## [Given material]
+ + +

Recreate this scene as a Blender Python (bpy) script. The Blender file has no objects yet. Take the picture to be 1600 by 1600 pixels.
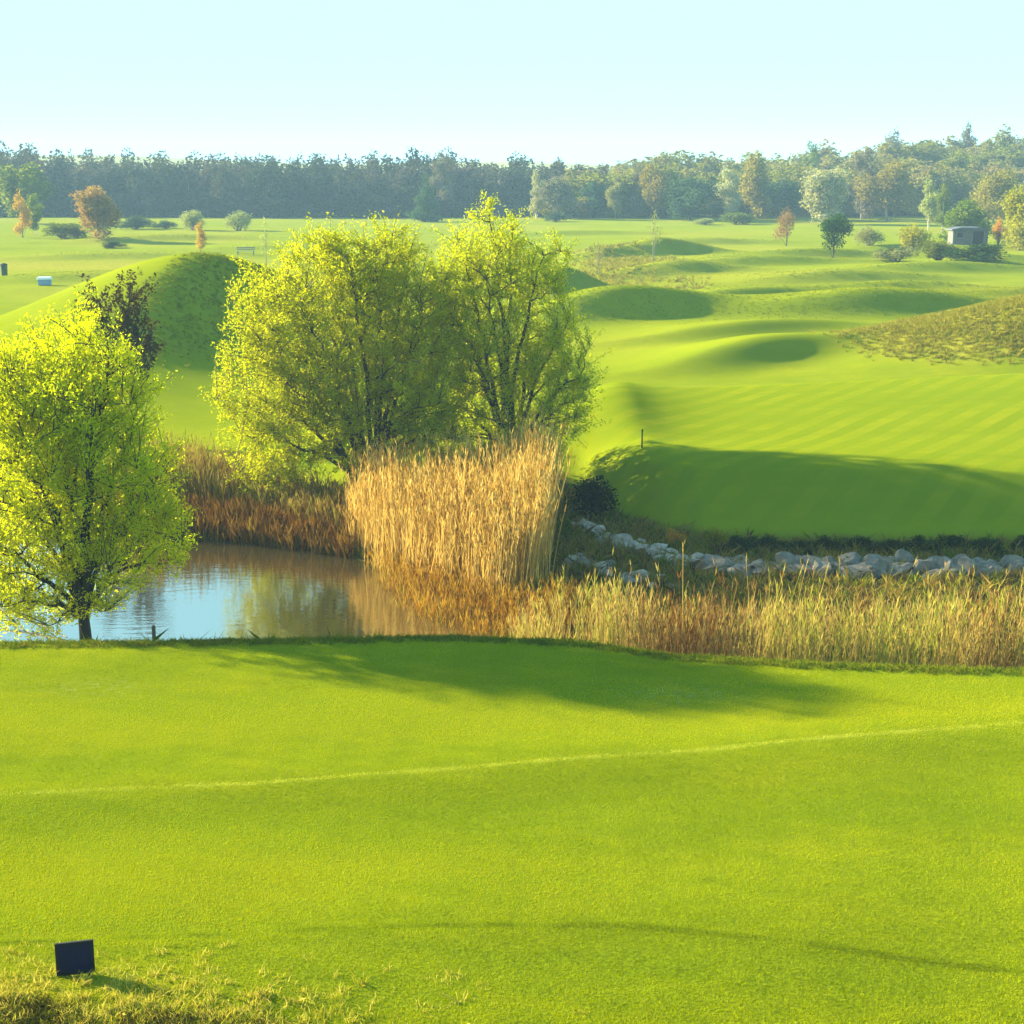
import bpy, math, random
import numpy as np

# ------------------------------------------------------------------ camera, world, sun, exposure
sc = bpy.context.scene
COL = sc.collection
F, PITCH, H = 2400.0, 0.2234, 12.0          # focal length in 1600-px units, tilt down, camera height above the pond

cam_d = bpy.data.cameras.new('camera')
cam = bpy.data.objects.new('camera', cam_d)
COL.objects.link(cam)
cam_d.sensor_width = 36.0
cam_d.lens = 36.0 * F / 1600.0
cam_d.clip_start, cam_d.clip_end = 0.5, 6000.0
cam.location = (0, 0, H)
cam.rotation_euler = (math.pi / 2 - PITCH, 0, 0)
sc.camera = cam

SUN_EL, SUN_AZ = math.radians(21.0), math.radians(23.0)     # sun on the left, a little behind the scene
to_sun = np.array([-math.cos(SUN_EL) * math.cos(SUN_AZ), math.cos(SUN_EL) * math.sin(SUN_AZ), math.sin(SUN_EL)])

world = bpy.data.worlds.new('World')
sc.world = world
world.use_nodes = True
wt = world.node_tree
wt.nodes.clear()
sky = wt.nodes.new('ShaderNodeTexSky')
sky.sky_type = 'NISHITA'
sky.sun_disc = False
sky.sun_elevation = SUN_EL
sky.sun_rotation = math.atan2(to_sun[0], to_sun[1])
sky.altitude = 200
sky.air_density, sky.dust_density, sky.ozone_density = 1.0, 0.6, 1.6
tint = wt.nodes.new('ShaderNodeMix')
tint.data_type = 'RGBA'
tint.blend_type = 'MULTIPLY'
tint.inputs[0].default_value = 1.0
tint.inputs[7].default_value = (0.68, 0.92, 0.78, 1)
bg = wt.nodes.new('ShaderNodeBackground')
bg.inputs[1].default_value = 0.14
wo = wt.nodes.new('ShaderNodeOutputWorld')
wt.links.new(sky.outputs[0], tint.inputs[6])
cap = wt.nodes.new('ShaderNodeMix')
cap.data_type = 'RGBA'
cap.blend_type = 'DARKEN'
cap.inputs[0].default_value = 1.0
cap.inputs[7].default_value = (0.95, 2.0, 2.3, 1)
wt.links.new(tint.outputs[2], cap.inputs[6])
wt.links.new(cap.outputs[2], bg.inputs[0])
wt.links.new(bg.outputs[0], wo.inputs[0])

sun_d = bpy.data.lights.new('sun', 'SUN')
sun_d.energy = 5.0
sun_d.angle = math.radians(0.9)
sun_d.color = (1.0, 0.9, 0.6)
sun = bpy.data.objects.new('sun', sun_d)
COL.objects.link(sun)
from mathutils import Vector, Quaternion
sun.rotation_euler = Vector(to_sun).to_track_quat('Z', 'Y').to_euler()
sun.location = (-60, 40, 60)

vs = sc.view_settings
vs.view_transform = 'Standard'
vs.look = 'None'
vs.gamma = 1.0
vs.exposure = 2.38
vs.use_curve_mapping = False
sc.cycles.use_denoising = True
sc.cycles.max_bounces = 8
sc.cycles.diffuse_bounces = 6
sc.cycles.transparent_max_bounces = 8
sc.cycles.volume_bounces = 1
sc.render.film_transparent = False

# ------------------------------------------------------------------ helpers
rng = np.random.default_rng(7)


def ray(px, py):
    a, b = (px - 800) / F, (800 - py) / F
    return np.array([a, math.cos(PITCH) + b * math.sin(PITCH), -math.sin(PITCH) + b * math.cos(PITCH)])


def P(px, py, z):
    d = ray(px, py)
    t = (z - H) / d[2]
    return np.array([d[0] * t, d[1] * t, z])


def at(px, py, D):
    d = ray(px, py)
    t = D / d[1]
    return np.array([d[0] * t, D, H + d[2] * t])


def sstep(a, b, x):
    t = np.clip((x - a) / (b - a), 0, 1)
    return t * t * (3 - 2 * t)


def tag(o, label=None, cat=None, group=None, kind=None):
    if label: o['label'] = label
    if cat: o['category'] = cat
    if group: o['group'] = group
    if kind: o['kind'] = kind
    return o


def empty(name, loc, rz=0.0):
    o = bpy.data.objects.new(name, None)
    COL.objects.link(o)
    o.location = loc
    o.rotation_euler = (0, 0, rz)
    o.empty_display_size = 0.2
    return o


def mesh_np(name, verts, faces, mat, parent=None, smooth=False, attrs=None):
    """verts (N,3); faces: (M,k) array or a list of such arrays -> one mesh object"""
    verts = np.asarray(verts, np.float32)
    if not isinstance(faces, list): faces = [faces]
    faces = [np.asarray(f, np.int32) for f in faces if len(f)]
    me = bpy.data.meshes.new(name)
    me.vertices.add(len(verts))
    me.vertices.foreach_set('co', verts.ravel())
    loops = np.concatenate([f.ravel() for f in faces])
    tot = np.concatenate([np.full(len(f), f.shape[1], np.int32) for f in faces])
    start = np.concatenate([[0], np.cumsum(tot)[:-1]]).astype(np.int32)
    me.loops.add(len(loops))
    me.loops.foreach_set('vertex_index', loops)
    me.polygons.add(len(tot))
    me.polygons.foreach_set('loop_start', start)
    me.polygons.foreach_set('loop_total', tot)
    me.polygons.foreach_set('use_smooth', np.full(len(tot), smooth))
    for k, v in (attrs or {}).items():
        a = me.attributes.new(k, 'FLOAT', 'POINT')
        a.data.foreach_set('value', np.asarray(v, np.float32))
    me.update(calc_edges=True)
    me.validate()
    if mat: me.materials.append(mat)
    o = bpy.data.objects.new(name, me)
    COL.objects.link(o)
    if parent: o.parent = parent
    return o


class MB:
    """collects verts / polygon lists"""
    def __init__(self):
        self.v, self.f = [], []

    def add(self, v, f):
        n = len(self.v)
        self.v += [tuple(p) for p in v]
        self.f += [tuple(i + n for i in q) for q in f]

    def box(self, c, s, rz=0.0, taper=1.0):
        cx, cy, cz = c
        v = []
        for k, dz in enumerate((-1, 1)):
            t = taper if k else 1.0
            for dx, dy in ((-1, -1), (1, -1), (1, 1), (-1, 1)):
                x, y = dx * s[0] / 2 * t, dy * s[1] / 2 * t
                v.append((cx + x * math.cos(rz) - y * math.sin(rz), cy + x * math.sin(rz) + y * math.cos(rz), cz + dz * s[2] / 2))
        self.add(v, [(3, 2, 1, 0), (4, 5, 6, 7), (0, 1, 5, 4), (1, 2, 6, 5), (2, 3, 7, 6), (3, 0, 4, 7)])

    def prism(self, pts, y0, y1):
        """outline in x,z extruded along y"""
        n = len(pts)
        v = [(x, y0, z) for x, z in pts] + [(x, y1, z) for x, z in pts]
        f = [tuple(range(n)), tuple(range(2 * n - 1, n - 1, -1))]
        f += [(i, i + n, (i + 1) % n + n, (i + 1) % n) for i in range(n)]
        self.add(v, f)

    def tube(self, pts, radii, k=8, cap=True):
        v, f = tube(np.array(pts, float), np.array(radii, float), k)
        n = len(self.v)
        self.v += [tuple(p) for p in v]
        self.f += [tuple(int(i) + n for i in q) for q in f]
        if cap:
            self.f.append(tuple(n + i for i in reversed(range(k))))
            self.f.append(tuple(n + len(v) - k + i for i in range(k)))

    def build(self, name, mat, parent=None, bevel=0.0, smooth=False):
        me = bpy.data.meshes.new(name)
        me.from_pydata(self.v, [], self.f)
        if mat: me.materials.append(mat)
        if smooth:
            me.polygons.foreach_set('use_smooth', [True] * len(me.polygons))
        o = bpy.data.objects.new(name, me)
        COL.objects.link(o)
        if parent: o.parent = parent
        if bevel:
            b = o.modifiers.new('bevel', 'BEVEL')
            b.width = bevel
            b.segments = 2
        return o


def tube(pts, radii, k=5):
    n = len(pts)
    t = np.gradient(pts, axis=0)
    t /= np.linalg.norm(t, axis=1, keepdims=True) + 1e-9
    ref = np.array([0.31, 0.95, 0.05]) if abs(t[0, 1]) < 0.8 else np.array([0.95, 0.2, 0.1])
    u = np.cross(t, ref)
    u /= np.linalg.norm(u, axis=1, keepdims=True) + 1e-9
    w = np.cross(t, u)
    ang = np.arange(k) * 2 * np.pi / k
    ring = u[:, None, :] * np.cos(ang)[None, :, None] + w[:, None, :] * np.sin(ang)[None, :, None]
    v = (pts[:, None, :] + ring * radii[:, None, None]).reshape(-1, 3)
    i = np.arange(n - 1)[:, None] * k
    j = np.arange(k)[None, :]
    j2 = (j + 1) % k
    f = np.stack([i + j, i + j2, i + k + j2, i + k + j], -1).reshape(-1, 4)
    return v, f


class Tubes:
    def __init__(self):
        self.v, self.f, self.n = [], [], 0

    def add(self, pts, radii, k=5):
        v, f = tube(pts, radii, k)
        self.v.append(v)
        self.f.append(f + self.n)
        self.n += len(v)

    def build(self, name, mat, parent=None):
        return mesh_np(name, np.concatenate(self.v), np.concatenate(self.f), mat, parent, smooth=True)


def unit(v):
    return v / (np.linalg.norm(v, axis=-1, keepdims=True) + 1e-9)


def leaf_mesh(c, L, W, r, axis=None, axis_mix=0.0):
    """rhombic leaves at points c: returns verts, faces, tint"""
    n = len(c)
    u = unit(r.normal(size=(n, 3)))
    if axis is not None:
        u = unit(u * (1 - axis_mix) + axis * axis_mix)
    v = unit(np.cross(u, r.normal(size=(n, 3))))
    s = r.uniform(0.65, 1.35, (n, 1))
    a, b = u * L * s / 2, v * W * s / 2
    nrm = np.cross(u, v) * (L * 0.12) * s
    vv = np.stack([c - a, c + b + nrm, c + a, c - b + nrm], 1).reshape(-1, 3)
    ff = np.arange(n * 4).reshape(n, 4)
    ti = np.repeat(r.uniform(0, 1, n), 4)
    return vv, ff, ti


# ------------------------------------------------------------------ materials
def newmat(name):
    m = bpy.data.materials.new(name)
    m.use_nodes = True
    nt = m.node_tree
    nt.nodes.clear()
    out = nt.nodes.new('ShaderNodeOutputMaterial')
    return m, nt, out


def N(nt, typ, **kw):
    n = nt.nodes.new(typ)
    for k, v in kw.items(): setattr(n, k, v)
    return n


def noise(nt, scale, detail=3.0, rough=0.6, vec=None, stretch=None):
    if vec is None:
        vec = N(nt, 'ShaderNodeNewGeometry').outputs['Position']
    if stretch:
        mp = N(nt, 'ShaderNodeMapping')
        mp.inputs['Scale'].default_value = stretch
        nt.links.new(vec, mp.inputs['Vector'])
        vec = mp.outputs[0]
    n = N(nt, 'ShaderNodeTexNoise')
    n.inputs['Scale'].default_value = scale
    n.inputs['Detail'].default_value = detail
    n.inputs['Roughness'].default_value = rough
    nt.links.new(vec, n.inputs['Vector'])
    return n.outputs['Fac']


def ramp(nt, fac, stops):
    r = N(nt, 'ShaderNodeValToRGB')
    e = r.color_ramp.elements
    e[0].position, e[0].color = stops[0][0], (*stops[0][1], 1)
    e[1].position, e[1].color = stops[-1][0], (*stops[-1][1], 1)
    for p, c in stops[1:-1]:
        q = e.new(p)
        q.color = (*c, 1)
    nt.links.new(fac, r.inputs[0])
    return r.outputs[0]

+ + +

## [What to work on]
Leave the pictures out and please restate exactly the lines running from the start of the material through the one with "F, PITCH, H".

## [Full solution]
Recreate this scene as a Blender Python (bpy) script. The Blender file has no objects yet. Take the picture to be 1600 by 1600 pixels.
import bpy, math, random
import numpy as np

# ------------------------------------------------------------------ camera, world, sun, exposure
sc = bpy.context.scene
COL = sc.collection
F, PITCH, H = 2400.0, 0.2234, 12.0          # focal length in 1600-px units, tilt down, camera height above the pond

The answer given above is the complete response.